NOBA Nordic Baltic contemporary art platform

Until the end of May Latvian National Museum of Art adapts its exhibition format to the conditions of the current crisis as the visitors of www.lnmm.lv, the homepage of the LNMA, will have the opportunity to see an anti-public exhibition from the video art collection – far away from the museum’s halls, each in their own homes, on their personal display.

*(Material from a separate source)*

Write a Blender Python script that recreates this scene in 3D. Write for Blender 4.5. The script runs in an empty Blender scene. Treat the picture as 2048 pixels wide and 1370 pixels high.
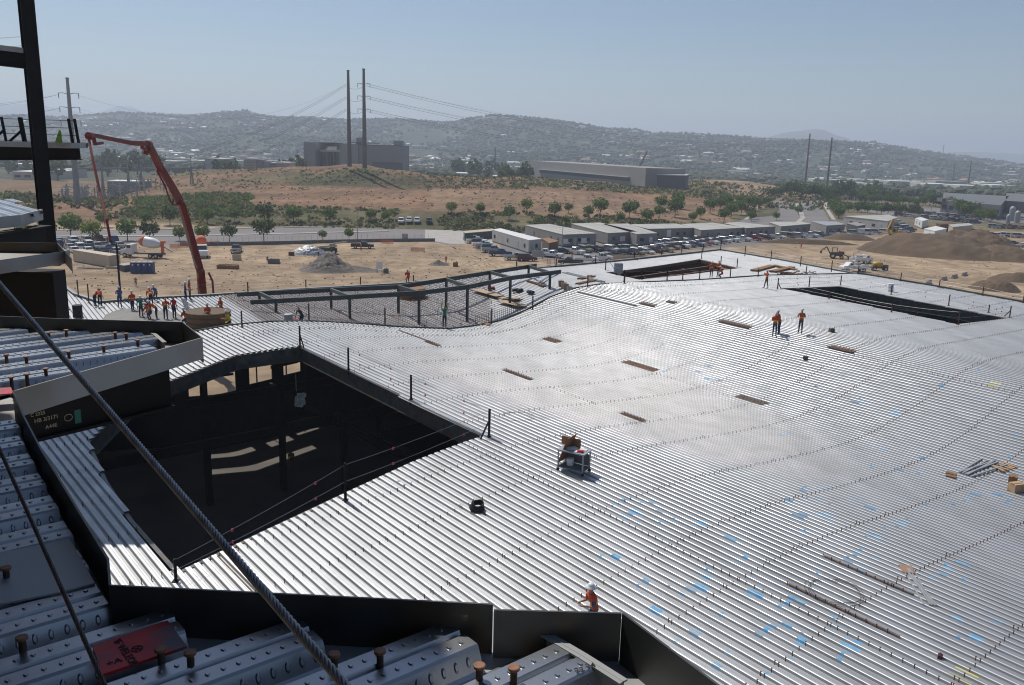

For the very first time almost the entire collection of video art of the Latvian National Museum of Art (LNMA), assembled over the last five years, is shown together. The viewers will see a small yet outstanding selection – video works by Sarmīte Māliņa and Kristaps Kalns, Kārlis Vītols, Ieva Epnere, Ēriks Apaļais, Krišs Salmanis, Kristaps Epners, Miķelis Fišers, Maija Kurševa, Katrīna Neiburga, and Krista Dzudzilo.

Several works demonstrate a certain trend which, in the context of this crisis, can be seen as an almost prophetic anti-materialist position.

Escapism in nature, the necessity to explain the world in interconnections according to a unifying principle, the inability to find fulfilment and spiritual growth in a consumerist culture.

The narrative of these works covers a rather broad range – from the religious miracle of the resurrection of Christ during Easter in Sarmīte Māliņa and Kristaps Kalns’ work Altar (2006) all the way to Miķelis Fišers’ play with conspiracy theories in his work Language Lesson (2015). The earliest work in the LNMA video collection is Katrīna Neiburga’s feminist project from 2003, Traffic, showing a woman in a role that is fairly dangerous to her – that of a taxi driver. Meanwhile one of the most recent is Kārlis Vītols’ animation The End, created in 2018, about a man affected by midlife crisis, who is trapped in his memories and attempts to come to terms with the sense of the physical and spiritual end.

 

It is hardly a secret that exhibition goers frequently do not even watch video works till the end since time is scarce and the clock is counting the minutes set aside for seeing the display. The creators of the exhibition believe that now is the right moment to see works you might have missed or would like to see again.